Однажды вышла из болота, иду за провизией, а немцы большой группой наступают на деревню. У меня там и родной брат и двоюродный - подростки. Я прибежала: "Где Женя и Толя"? - "Они в сарае коней кормят". Они на лошадей и ускакали. Немцы цепью окружили деревню. А я осталась. Прибежала в папину хату. Маму положили на кровать на голове мокрая тряпка. Сама не успела даже мокрые сапоги снять с ног. Правда мы одевалась в деревенскую, плохую одежду. Платок, длинная клетчатая юбка в сборку, полушубок… сына посадила на колени. Тетушка моя, ленинградка, застряла с двумя детьми у нас еще в 41ом. Немцы идут к нашему дому. Думаю: "Все - конец пришел". Зашел один немец с плетью, сразу как входишь кровать - мама лежит. Я говорю: "Тиф, тиф! Кранк!" Он быстренько вышел и ушел, а мы остались. Не верилось. Боже мой. Тетя говорит: "Надя, как ты нашлась". Разные случаи были.
Партизаны Лепельской зоны, 1943 год |
Еще случай. Я из болота выхожу с кувшинами. По дороге не ходила, а через кустики, а потом по полю, а там папина деревня. Вышла из болота, только повернула в кусты. Метров сто в длину, ширина - 50 м. Полицай. Ходил видно выискивал брошенное по болоту. Люди прятали даже на кустах одежду. Разувшись, свои носки развешивает. Я на него наткнулась: "А, бандитка, ходишь партизан кормить!" Но он ничего не сделал. Далеко все-таки до их гарнизона было.

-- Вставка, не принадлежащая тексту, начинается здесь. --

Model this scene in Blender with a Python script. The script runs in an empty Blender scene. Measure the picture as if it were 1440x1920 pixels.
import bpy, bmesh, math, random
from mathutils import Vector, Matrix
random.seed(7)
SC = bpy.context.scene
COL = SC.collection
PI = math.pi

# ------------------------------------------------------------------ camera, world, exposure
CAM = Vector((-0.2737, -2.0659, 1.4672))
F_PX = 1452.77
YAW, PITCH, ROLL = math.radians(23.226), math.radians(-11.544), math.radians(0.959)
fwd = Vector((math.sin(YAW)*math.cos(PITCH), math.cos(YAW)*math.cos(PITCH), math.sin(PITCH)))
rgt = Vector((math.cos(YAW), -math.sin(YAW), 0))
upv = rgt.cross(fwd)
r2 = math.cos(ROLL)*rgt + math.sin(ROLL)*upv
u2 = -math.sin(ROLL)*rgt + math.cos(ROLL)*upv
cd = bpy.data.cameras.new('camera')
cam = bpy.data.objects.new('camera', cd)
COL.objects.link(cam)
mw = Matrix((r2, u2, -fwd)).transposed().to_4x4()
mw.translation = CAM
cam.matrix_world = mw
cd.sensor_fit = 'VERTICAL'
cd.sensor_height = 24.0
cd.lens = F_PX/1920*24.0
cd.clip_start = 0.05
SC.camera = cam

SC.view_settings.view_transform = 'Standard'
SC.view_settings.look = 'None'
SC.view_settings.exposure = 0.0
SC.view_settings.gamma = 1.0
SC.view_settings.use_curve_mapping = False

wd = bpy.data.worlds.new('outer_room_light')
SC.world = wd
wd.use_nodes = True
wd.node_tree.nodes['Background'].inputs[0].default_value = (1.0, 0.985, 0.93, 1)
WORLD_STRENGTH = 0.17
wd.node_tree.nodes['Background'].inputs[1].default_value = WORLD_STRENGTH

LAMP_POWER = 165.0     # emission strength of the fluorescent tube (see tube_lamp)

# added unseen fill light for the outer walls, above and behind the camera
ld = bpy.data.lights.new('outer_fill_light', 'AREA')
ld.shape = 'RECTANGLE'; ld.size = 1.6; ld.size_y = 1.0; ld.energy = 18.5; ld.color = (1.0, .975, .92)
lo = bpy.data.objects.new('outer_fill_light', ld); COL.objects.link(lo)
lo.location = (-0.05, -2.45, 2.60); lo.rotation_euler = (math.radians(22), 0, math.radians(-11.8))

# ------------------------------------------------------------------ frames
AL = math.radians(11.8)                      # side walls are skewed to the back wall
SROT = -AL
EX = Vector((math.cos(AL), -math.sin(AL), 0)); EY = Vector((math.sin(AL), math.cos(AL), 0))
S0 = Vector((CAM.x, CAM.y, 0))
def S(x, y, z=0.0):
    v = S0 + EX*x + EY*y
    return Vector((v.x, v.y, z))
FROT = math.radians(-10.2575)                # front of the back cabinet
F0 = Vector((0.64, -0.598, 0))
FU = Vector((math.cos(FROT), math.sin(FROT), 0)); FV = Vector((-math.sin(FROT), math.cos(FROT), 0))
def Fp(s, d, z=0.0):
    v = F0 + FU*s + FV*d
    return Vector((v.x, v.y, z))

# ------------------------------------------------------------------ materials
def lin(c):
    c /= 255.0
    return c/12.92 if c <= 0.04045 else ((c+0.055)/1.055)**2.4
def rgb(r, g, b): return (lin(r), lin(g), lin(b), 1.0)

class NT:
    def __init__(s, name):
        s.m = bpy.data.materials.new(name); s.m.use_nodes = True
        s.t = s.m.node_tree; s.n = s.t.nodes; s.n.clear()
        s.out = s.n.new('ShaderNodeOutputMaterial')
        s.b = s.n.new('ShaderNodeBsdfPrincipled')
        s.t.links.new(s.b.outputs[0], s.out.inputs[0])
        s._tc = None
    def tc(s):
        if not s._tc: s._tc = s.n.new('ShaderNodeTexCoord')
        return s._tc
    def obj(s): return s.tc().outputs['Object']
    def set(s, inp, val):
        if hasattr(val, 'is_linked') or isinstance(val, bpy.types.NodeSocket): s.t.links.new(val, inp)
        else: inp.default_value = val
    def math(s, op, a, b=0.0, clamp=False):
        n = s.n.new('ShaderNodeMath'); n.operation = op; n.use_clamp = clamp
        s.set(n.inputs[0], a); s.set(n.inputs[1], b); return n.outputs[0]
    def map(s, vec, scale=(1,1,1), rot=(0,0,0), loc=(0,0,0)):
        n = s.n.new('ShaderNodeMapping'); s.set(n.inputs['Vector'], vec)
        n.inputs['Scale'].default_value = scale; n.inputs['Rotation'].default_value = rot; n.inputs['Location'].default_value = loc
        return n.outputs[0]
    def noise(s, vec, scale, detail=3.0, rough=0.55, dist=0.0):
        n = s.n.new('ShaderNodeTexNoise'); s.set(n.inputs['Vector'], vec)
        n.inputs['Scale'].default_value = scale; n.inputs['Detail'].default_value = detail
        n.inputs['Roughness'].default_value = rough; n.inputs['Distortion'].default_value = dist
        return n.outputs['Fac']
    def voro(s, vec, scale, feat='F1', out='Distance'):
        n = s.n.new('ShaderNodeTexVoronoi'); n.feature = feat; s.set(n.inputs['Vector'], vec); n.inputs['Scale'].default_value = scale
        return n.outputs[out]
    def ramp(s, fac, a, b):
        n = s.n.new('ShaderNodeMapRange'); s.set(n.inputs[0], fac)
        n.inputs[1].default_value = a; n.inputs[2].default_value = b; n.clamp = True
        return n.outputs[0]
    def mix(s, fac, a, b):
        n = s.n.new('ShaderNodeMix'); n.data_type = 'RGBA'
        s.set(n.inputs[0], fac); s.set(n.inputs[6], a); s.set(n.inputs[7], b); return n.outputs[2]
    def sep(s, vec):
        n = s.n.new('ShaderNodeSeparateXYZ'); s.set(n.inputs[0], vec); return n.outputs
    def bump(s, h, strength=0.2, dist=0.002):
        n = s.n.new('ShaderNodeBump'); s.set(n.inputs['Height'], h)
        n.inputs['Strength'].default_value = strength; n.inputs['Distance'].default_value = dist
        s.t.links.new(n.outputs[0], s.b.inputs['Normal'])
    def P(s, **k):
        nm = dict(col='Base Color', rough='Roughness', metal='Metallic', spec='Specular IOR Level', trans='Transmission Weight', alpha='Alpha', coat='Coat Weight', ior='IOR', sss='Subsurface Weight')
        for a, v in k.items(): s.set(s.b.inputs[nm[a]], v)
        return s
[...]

27 июня 1944 года мы встретились с армией. А это было дня за 3 до этого. Я кормила своих подопечных. Сидим. Прилетают наши истребители. Гонятся за немецким бомбардировщиком. Сколько было радости! Даже звездочки разглядели! Чем кончился бой, не знаем. Говорю: "Мужики, что мы будем делать, если жить останемся? Ничего же у нас нет! Все разграблено! Сожжено!" Не надеялись на то, что жить будем. Не было надежды, что мы уцелеем. Муж говорит: "Эта дурница еще надеяться жить!" Немцы отступая очень много расстреливали людей.
Всякие случаи были. Не дай Бог войны! В папиной деревне немцы убили 58 человек. Когда они партизан в кольцо брали. В нашей деревне было очень много беженцев. Их всех вывели за деревню и расстреляли. Там была одна витеблянка с девочкой их прямо во дворе расстреляли. Мы пошли посмотреть. Лежит эта девочка, прикрытая землей, полностью не закопали. Папа вырыл неглубокую ямку. Надо же было ее перезахоронить на кладбище. Вырыли яму, я помогала сестре мужа этой женщины. Папа, когда закапывал их в эту ямку, то положил на деревенское самотканое одеяло. Мы брались за концы одеяла, а задыхаемся, вытащить никак не можем. Она мне говорит: "Дорогая моя, ничего у нас не получиться! Пусть тут лежат". - "Давайте еще разок попробуем". Так и не смогли. Там лежат, большие две березы там выросли. Молодежь не понимает, что такое война… Дети, женщины, старики - за что их убили?